Радиационная обстановка повсюду была очень неоднородной. Она могла существенно различаться и на расстоянии в метр, в зависимости от количества пыли и радиоактивных обломков. Здесь дирижером был ветер. Поэтому строители показывали, где они будут работать, где пройдут трубы и т.д., а дозиметристы размечали свои вешки с указанием даты и уровня фона. Одна вешка на стене домика-укрытия около насоса. Следующая – через 30 метров на столбике, последняя – на стене III энергоблока. Еще 4 отметки были на расстоянии 160 метров от этого здания. Ежедневно дозиметристы вновь измеряли на площадке радиоактивный фон, чтобы убедиться в его относительном постоянстве (действительно, постепенно он становился стабильным). Зная уровень фона и время пребывания на площадке, можно было и без индивидуальных дозиметров приблизительно вычислить свою персональную дозу. Это называлось “по маршрутам”. У руководителей “Гидроспецстроя” было пять хороших дозиметров типа ДП-503. На первых порах у рабочих в опасных зонах были личные дозиметры “карандаши”-накопители емкостью до 200 миллирентген, со шкалой. Их следовало ежедневно перезаряжать отчасти потому, что стрелка проходила всю шкалу. Официально же признавались только закрытые накопители-таблетки, которые полагалось сдавать в центральную лабораторию г. Чернобыля.

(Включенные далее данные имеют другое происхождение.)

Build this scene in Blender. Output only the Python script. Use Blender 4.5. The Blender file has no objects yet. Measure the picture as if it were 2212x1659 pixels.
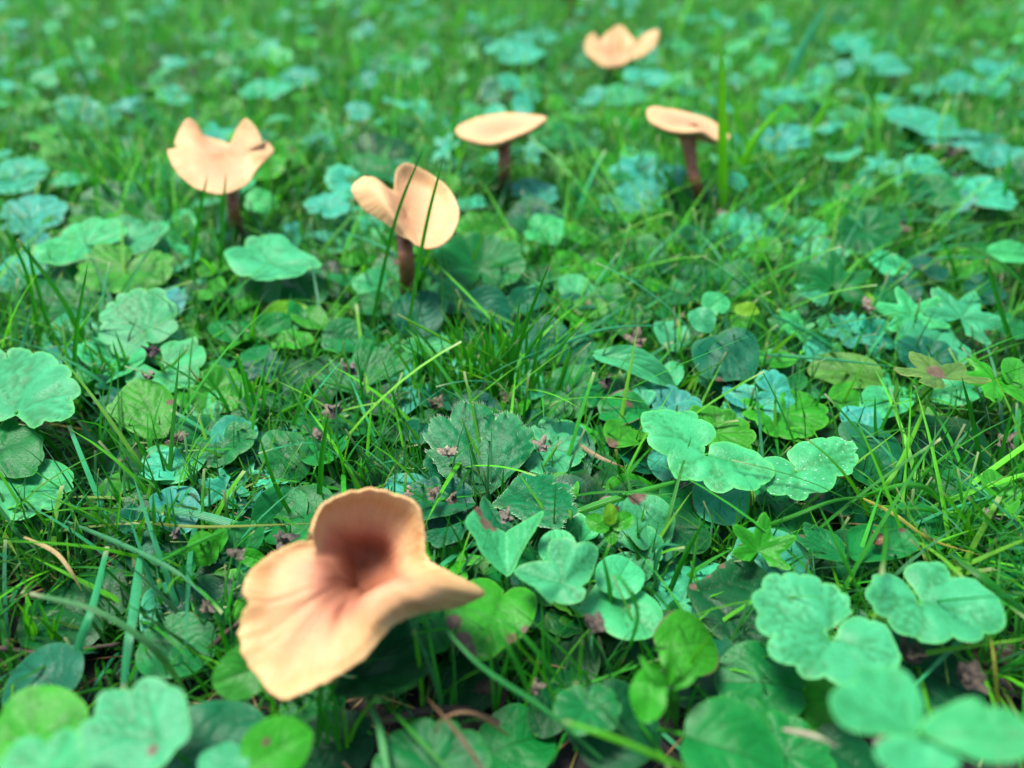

– Я был старшим группы из 6 человек, – вспоминает бетонщик-трубоклад В.Т. Видинеев. – “Карандаш” в кармане на груди с левой стороны, а накопитель-таблетка с правой. Каждые сутки в лаборатории г. Чернобыля таблетку расшифровывали, данные записывали в журнал и давали новую. Я только говорил, как пароли “6-28”, т.е. шестая книга, накопитель 28. Я, Короленко, Зорин, Пузачев, Рогожин по данным первого накопителя получили от 2,6 до 2,9 рентген, т.е. за два раза за два дня – более 5 рентген. Но когда я сдал IV накопитель и хотел узнать данные по III, то услышал что КГБ запретил сообщать эти данные, “чтобы люди не пугались”. Каждый из рабочих моей группы сдал по 16 накопителей (работали 18 дней, 2 ушло на организационные вопросы). Однако полученные нами дозы мы не знаем до сих пор.